Reproduce the records below in full and without edits, omitting images.

### GIVEN DATA ###

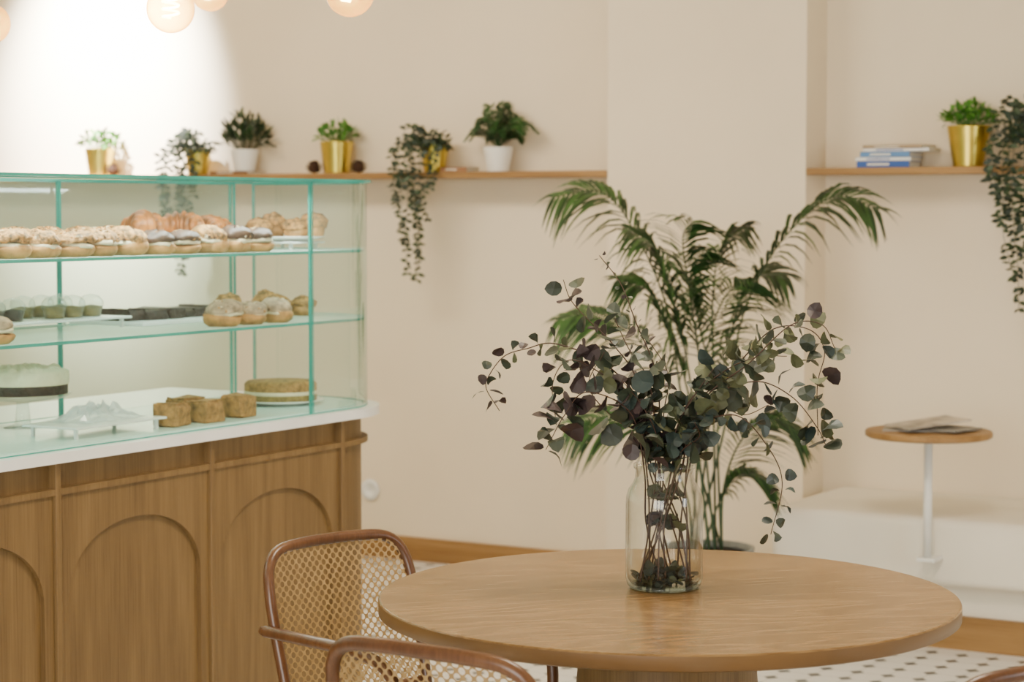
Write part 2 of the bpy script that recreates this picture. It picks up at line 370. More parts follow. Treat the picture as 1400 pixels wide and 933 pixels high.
for y in bat:
    b=MB(); box(b,FX-.016,FX+.009,y-.009,y+.009,.08,WZ-.002,0,.0015); cpart(b,'batten',OAK)
b=MB(); out=[(FX,YB,0)]+[(FX-RB+RB*math.cos(math.pi/2*i/14),YE-.02-RB+RB*math.sin(math.pi/2*i/14),math.pi/2*i/14) for i in range(15)]+[(-4.3,YE-.02,math.pi/2)]
vs=[];fs=[]
for x,y,a in out:
    nx,ny=math.cos(a),math.sin(a)
    for dn,zz in((-.014,.830),(.008,.830),(.008,.845),(-.014,.845)): vs.append((x+nx*dn,y+ny*dn,zz))
for i in range(len(out)-1):
    for j in range(4): k=(j+1)%4; fs.append([i*4+j,i*4+k,(i+1)*4+k,(i+1)*4+j])
b.add(vs,fs); cpart(b,'rail',OAK)
def archdoor(y0,y1):
    b=MB(); ya,yb=y0+.032,y1-.032; zt=.745; rise=.17; c=(ya+yb)/2; hw=(yb-ya)/2
    arc=[]
    for i in range(33):
        a=math.pi*i/32; q=2.1
        cx=math.copysign(abs(math.cos(a))**(2/q),math.cos(a)); sz=abs(math.sin(a))**(2/q)
        arc.append((c-hw*cx,zt-rise+rise*sz))
    top=[(y0+(y1-y0)*i/32,.830) for i in range(33)]
    xx0,xx1=FX-.014,FX-.001
    f=[];n=35
    inner=[(ya,.08)]+arc+[(yb,.08)]; outr=[(y0,.08)]+top+[(y1,.08)]
    vs=[(xx1,p[0],p[1]) for p in inner]+[(xx1,p[0],p[1]) for p in outr]+[(xx0,p[0],p[1]) for p in inner]
    for i in range(n-1): f.append([i,i+1,n+i+1,n+i]); f.append([i,2*n+i,2*n+i+1,i+1])
    b.add(vs,f)
    cpart(b,'arched_panel',OAK)
for a,c in zip(bat[:-1],bat[1:]): archdoor(a+.010,c-.010)
b=MB(); prism(b,[(x+3.8,y-3.5) for x,y in rounded(-4.33,FX+.035,YB,YE+.03,.31)],0,DZ-WZ)
tag(b.build('worktop',MARBLE,None,(-3.8,3.5,WZ),0,False),'white stone worktop slab with a rounded end on the oak counter','worktop')
TZ=1.575; S1=1.384; S2=1.189
dc=empty('display_case',(-3.7,3.5,DZ)); tag(dc,'glass pastry display case with green edges and a rounded corner','display case')
def dpart(mb,name,mats): return mb.build(name,mats,dc,(3.7,-3.5,-DZ),0,False)
def sheet(path,z0,z1,name,t=.008,mat=None,ew=.0035):
    b=MB(); n=len(path); vs=[(x,y,z0) for x,y in path]+[(x,y,z1) for x,y in path]
    b.add(vs,[[i,i+1,n+i+1,n+i] for i in range(n-1)],0)
    off=[]
    for i,(x,y) in enumerate(path):
        a=Vector(path[max(i-1,0)]);c=Vector(path[min(i+1,n-1)]); d=(c-a).normalized(); off.append((x-d.y*t,y+d.x*t))
    for zz in(z0,z1):
        vs=[(x,y,zz) for x,y in path]+[(x,y,zz) for x,y in off]
        b.add(vs,[[i,i+1,n+i+1,n+i] for i in range(n-1)],1)
        z2=zz+(ew if zz==z0 else -ew)
        vs=[(x+.0008,y+.0008,zz) for x,y in path]+[(x+.0008,y+.0008,z2) for x,y in path]
        b.add(vs,[[i,i+1,n+i+1,n+i] for i in range(n-1)],1)
    for i in(0,n-1):
        p,q=path[i],off[i]; b.add([(p[0],p[1],z0),(q[0],q[1],z0),(q[0],q[1],z1),(p[0],p[1],z1)],[[0,1,2,3]],1)
        j=1 if i==0 else n-2; d=(Vector(path[j])-Vector(p)).normalized()*.004
        b.add([(p[0]+.001,p[1]+.001,z0),(p[0]+d.x+.001,p[1]+d.y+.001,z0),(p[0]+d.x+.001,p[1]+d.y+.001,z1),(p[0]+.001,p[1]+.001,z1)],[[0,1,2,3]],1)
    return dpart(b,name,[mat or PANE,EDGE])
XB=-3.97; YP=5.09
cor=[(FX-RC+RC*math.cos(math.pi/2*i/24),YE-RC+RC*math.sin(math.pi/2*i/24)) for i in range(25)]
sheet([(FX,YB),(FX,4.738)],DZ,TZ,'front_glass')
o=sheet([(FX,4.745)]+cor+[(XB,YE)],DZ,TZ,'curved_glass',mat=CURVEG)
for p in o.data.polygons:
    if p.material_index==0: p.use_smooth=True
sheet([(XB,4.337),(XB,YB)],DZ,TZ,'sliding_door',mat=BACKG); sheet([(XB+.012,YP),(XB+.012,4.33)],DZ,TZ,'sliding_door',mat=BACKG)
def plate(x0,x1,y0,y1,r,z,t,name,mat=SHELFG):
    b=MB(); prism(b,rounded(x0,x1,y0,y1,r),z-t,z,0,0,True,1); dpart(b,name,[mat,EDGE])
plate(XB-.01,FX+.010,YB,YE+.010,RC,TZ+.007,.007,'top_glass',PANE)
plate(XB+.02,FX-.006,YB,YE-.006,RC-.006,S1,.008,'glass_shelf')
plate(XB+.02,FX-.006,YB,YE-.006,RC-.006,S2,.008,'glass_shelf')
b=MB(); prism(b,rounded(XB+.02,FX-.03,YB,YE-.03,RC-.02),DZ,DZ+.004); dpart(b,'deck',DECK)
for y in(4.337,YP):
    b=MB(); box(b,XB-.004,XB+.004,y-.003,y+.003,DZ,TZ); dpart(b,'corner_post',EDGE)
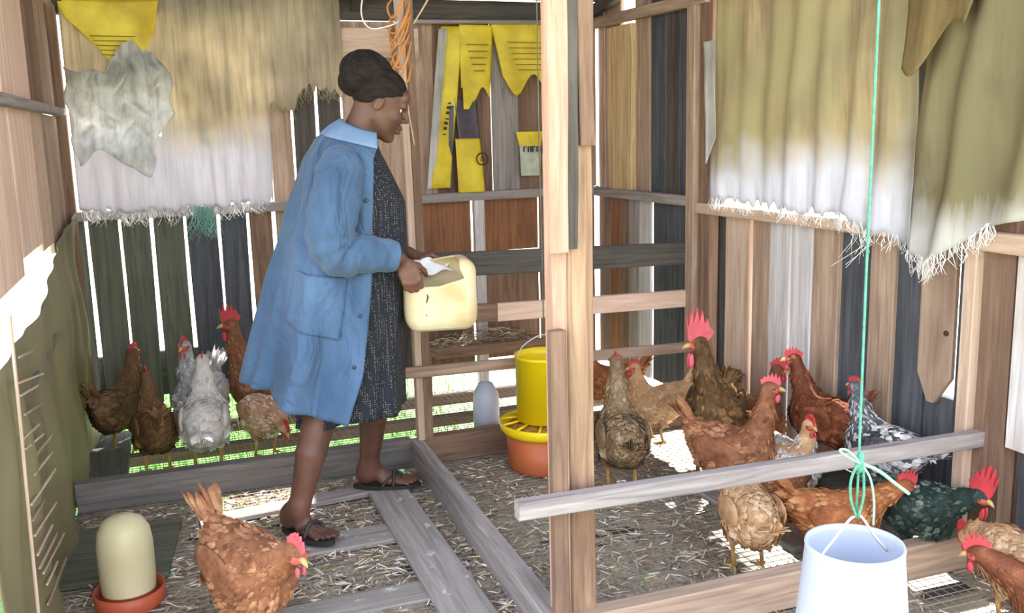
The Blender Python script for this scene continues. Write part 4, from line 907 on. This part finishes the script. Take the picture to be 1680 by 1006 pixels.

###

_PROBLEM SOLUTION:_
Write part 2 of the bpy script that recreates this picture. It picks up at line 370. More parts follow. Treat the picture as 1400 pixels wide and 933 pixels high.
for y in bat:
    b=MB(); box(b,FX-.016,FX+.009,y-.009,y+.009,.08,WZ-.002,0,.0015); cpart(b,'batten',OAK)
b=MB(); out=[(FX,YB,0)]+[(FX-RB+RB*math.cos(math.pi/2*i/14),YE-.02-RB+RB*math.sin(math.pi/2*i/14),math.pi/2*i/14) for i in range(15)]+[(-4.3,YE-.02,math.pi/2)]
vs=[];fs=[]
for x,y,a in out:
    nx,ny=math.cos(a),math.sin(a)
    for dn,zz in((-.014,.830),(.008,.830),(.008,.845),(-.014,.845)): vs.append((x+nx*dn,y+ny*dn,zz))
for i in range(len(out)-1):
    for j in range(4): k=(j+1)%4; fs.append([i*4+j,i*4+k,(i+1)*4+k,(i+1)*4+j])
b.add(vs,fs); cpart(b,'rail',OAK)
def archdoor(y0,y1):
    b=MB(); ya,yb=y0+.032,y1-.032; zt=.745; rise=.17; c=(ya+yb)/2; hw=(yb-ya)/2
    arc=[]
    for i in range(33):
        a=math.pi*i/32; q=2.1
        cx=math.copysign(abs(math.cos(a))**(2/q),math.cos(a)); sz=abs(math.sin(a))**(2/q)
        arc.append((c-hw*cx,zt-rise+rise*sz))
    top=[(y0+(y1-y0)*i/32,.830) for i in range(33)]
    xx0,xx1=FX-.014,FX-.001
    f=[];n=35
    inner=[(ya,.08)]+arc+[(yb,.08)]; outr=[(y0,.08)]+top+[(y1,.08)]
    vs=[(xx1,p[0],p[1]) for p in inner]+[(xx1,p[0],p[1]) for p in outr]+[(xx0,p[0],p[1]) for p in inner]
    for i in range(n-1): f.append([i,i+1,n+i+1,n+i]); f.append([i,2*n+i,2*n+i+1,i+1])
    b.add(vs,f)
    cpart(b,'arched_panel',OAK)
for a,c in zip(bat[:-1],bat[1:]): archdoor(a+.010,c-.010)
b=MB(); prism(b,[(x+3.8,y-3.5) for x,y in rounded(-4.33,FX+.035,YB,YE+.03,.31)],0,DZ-WZ)
tag(b.build('worktop',MARBLE,None,(-3.8,3.5,WZ),0,False),'white stone worktop slab with a rounded end on the oak counter','worktop')
TZ=1.575; S1=1.384; S2=1.189
dc=empty('display_case',(-3.7,3.5,DZ)); tag(dc,'glass pastry display case with green edges and a rounded corner','display case')
def dpart(mb,name,mats): return mb.build(name,mats,dc,(3.7,-3.5,-DZ),0,False)
def sheet(path,z0,z1,name,t=.008,mat=None,ew=.0035):
    b=MB(); n=len(path); vs=[(x,y,z0) for x,y in path]+[(x,y,z1) for x,y in path]
    b.add(vs,[[i,i+1,n+i+1,n+i] for i in range(n-1)],0)
    off=[]
    for i,(x,y) in enumerate(path):
        a=Vector(path[max(i-1,0)]);c=Vector(path[min(i+1,n-1)]); d=(c-a).normalized(); off.append((x-d.y*t,y+d.x*t))
    for zz in(z0,z1):
        vs=[(x,y,zz) for x,y in path]+[(x,y,zz) for x,y in off]
        b.add(vs,[[i,i+1,n+i+1,n+i] for i in range(n-1)],1)
        z2=zz+(ew if zz==z0 else -ew)
        vs=[(x+.0008,y+.0008,zz) for x,y in path]+[(x+.0008,y+.0008,z2) for x,y in path]
        b.add(vs,[[i,i+1,n+i+1,n+i] for i in range(n-1)],1)
    for i in(0,n-1):
        p,q=path[i],off[i]; b.add([(p[0],p[1],z0),(q[0],q[1],z0),(q[0],q[1],z1),(p[0],p[1],z1)],[[0,1,2,3]],1)
        j=1 if i==0 else n-2; d=(Vector(path[j])-Vector(p)).normalized()*.004
        b.add([(p[0]+.001,p[1]+.001,z0),(p[0]+d.x+.001,p[1]+d.y+.001,z0),(p[0]+d.x+.001,p[1]+d.y+.001,z1),(p[0]+.001,p[1]+.001,z1)],[[0,1,2,3]],1)
    return dpart(b,name,[mat or PANE,EDGE])
XB=-3.97; YP=5.09
cor=[(FX-RC+RC*math.cos(math.pi/2*i/24),YE-RC+RC*math.sin(math.pi/2*i/24)) for i in range(25)]
sheet([(FX,YB),(FX,4.738)],DZ,TZ,'front_glass')
o=sheet([(FX,4.745)]+cor+[(XB,YE)],DZ,TZ,'curved_glass',mat=CURVEG)
for p in o.data.polygons:
    if p.material_index==0: p.use_smooth=True
sheet([(XB,4.337),(XB,YB)],DZ,TZ,'sliding_door',mat=BACKG); sheet([(XB+.012,YP),(XB+.012,4.33)],DZ,TZ,'sliding_door',mat=BACKG)
def plate(x0,x1,y0,y1,r,z,t,name,mat=SHELFG):
    b=MB(); prism(b,rounded(x0,x1,y0,y1,r),z-t,z,0,0,True,1); dpart(b,name,[mat,EDGE])
plate(XB-.01,FX+.010,YB,YE+.010,RC,TZ+.007,.007,'top_glass',PANE)
plate(XB+.02,FX-.006,YB,YE-.006,RC-.006,S1,.008,'glass_shelf')
plate(XB+.02,FX-.006,YB,YE-.006,RC-.006,S2,.008,'glass_shelf')
b=MB(); prism(b,rounded(XB+.02,FX-.03,YB,YE-.03,RC-.02),DZ,DZ+.004); dpart(b,'deck',DECK)
for y in(4.337,YP):
    b=MB(); box(b,XB-.004,XB+.004,y-.003,y+.003,DZ,TZ); dpart(b,'corner_post',EDGE)
The Blender Python script for this scene continues. Write part 4, from line 907 on. This part finishes the script. Take the picture to be 1680 by 1006 pixels.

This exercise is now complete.